Kaplan argued that statements about God that conflict with a modern person’s experience and intellect must be removed in favor of statements about God that are self-consistent and, “consistent with whatever else we hold to be true.”

Kaplan altered traditional approaches to Jewish life to make them cohere with this theology. For example, rather than teaching that one should pray to God for things like sustenance or rain, Kaplan suggested that one should pray with a yearning for the abilities of mind and body and for the attitude and character which will allow a person to engage with the most worthwhile aspects of life, which, “in their totality, spell God.”

Similarly, Kaplan saw a place for praising God, and for engaging in ritual, which are part of an effort to articulate a sense of life’s worthwhileness and is thus a means of realizing the presence of the divine in daily life. Kaplan stressed the aspects of Judaism and of Jewish ritual that give meaning and unity to the human experience.

The Death of God

Kaplan’s major works predate the Holocaust, but for other modern Jewish thinkers the Holocaust is the starting point for radical theology. Richard Rubenstein–also an ordained Conservative rabbi–also argues that one cannot sustain a belief in a supernatural God, not because of the truths of modernity, but because of the events of the Nazi era.

Rubenstein recognized that traditional Judaism asserts that Jewish suffering is the result of Jewish sin. Thus the Holocaust should be explained as an event initiated by God in order to punish the Jews.

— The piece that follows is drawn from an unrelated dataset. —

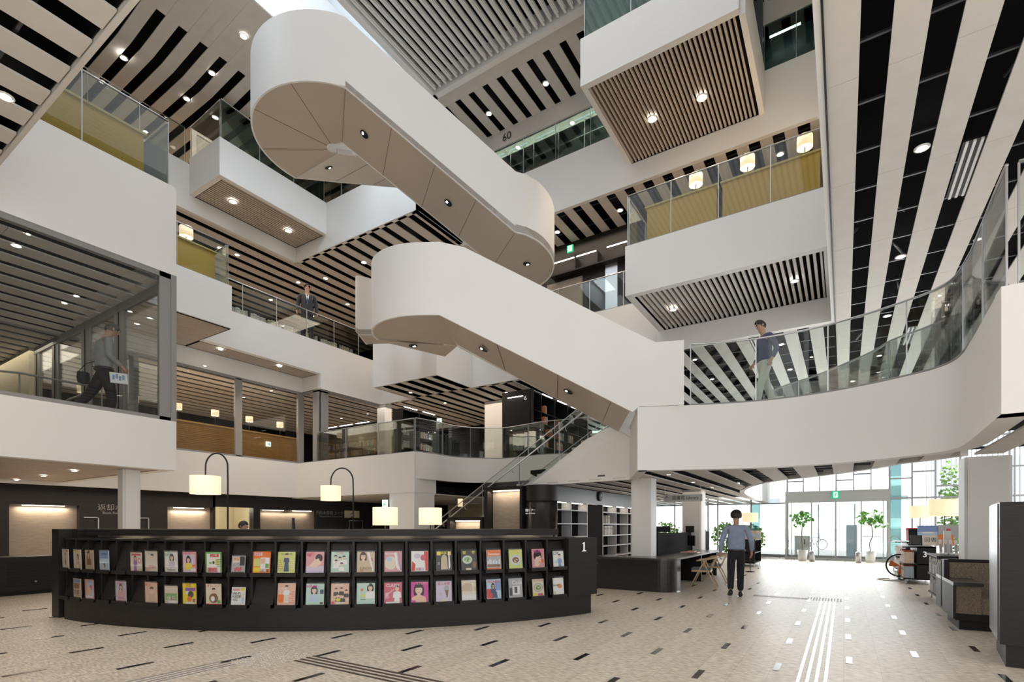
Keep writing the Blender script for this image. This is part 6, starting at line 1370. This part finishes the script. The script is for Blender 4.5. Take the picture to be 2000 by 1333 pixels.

Rubenstein, however, could not believe in such a God. In his After Auschwitz (1966), Rubenstein wrote: “To see any purpose in the death camps, the traditional believer is forced to regard the most demonic, anti-human explosion of all history as a meaningful expression of God’s purposes. The idea is simply too obscene for me to accept.”

The reality of Auschwitz created a void where once the Jewish people had experienced God’s presence. There is no aspect of post-Holocaust life that is untouched by that reality, neither for the victims nor for those who lived in safety. However this shift in the experience of the world is something that most prefer not to articulate. Even though most Jews continue to go to synagogue for a variety of reasons, “once inside, we are struck dumb by words we can no longer honestly utter. All that we can offer is our reverent and attentive silence before the Divine.”

His position, he argues, is not that of the atheist, but rather that of one who lives after the Holocaust, in a world where we know of the death of God. The “thread uniting God and man, Heaven and earth, has been broken.” Our current reality is one without any superhuman power, without any Divine pathos, and one in which we have nothing to say about God.

Eventually, however, Rubenstein developed a conception of God that he felt more comfortable with.

In place of the traditional conceptions of God, Rubenstein suggested that we turn to a concept of God as Holy Nothingness. This God–not far off from certain mystical conceptions of God–is entirely without definition, yet is the source of all creation. This God can be found in nature. In fact, God is the order found in nature, which no power can transcend.

In spite of–or as a result of–Rubenstein’s rejection of the traditional God, the God he does embrace is nonetheless a source of cosmic order, which underlies all the inexplicable aspects of human experience. God as “nothingness” was something that Rubenstein believed one could accept even after the Holocaust.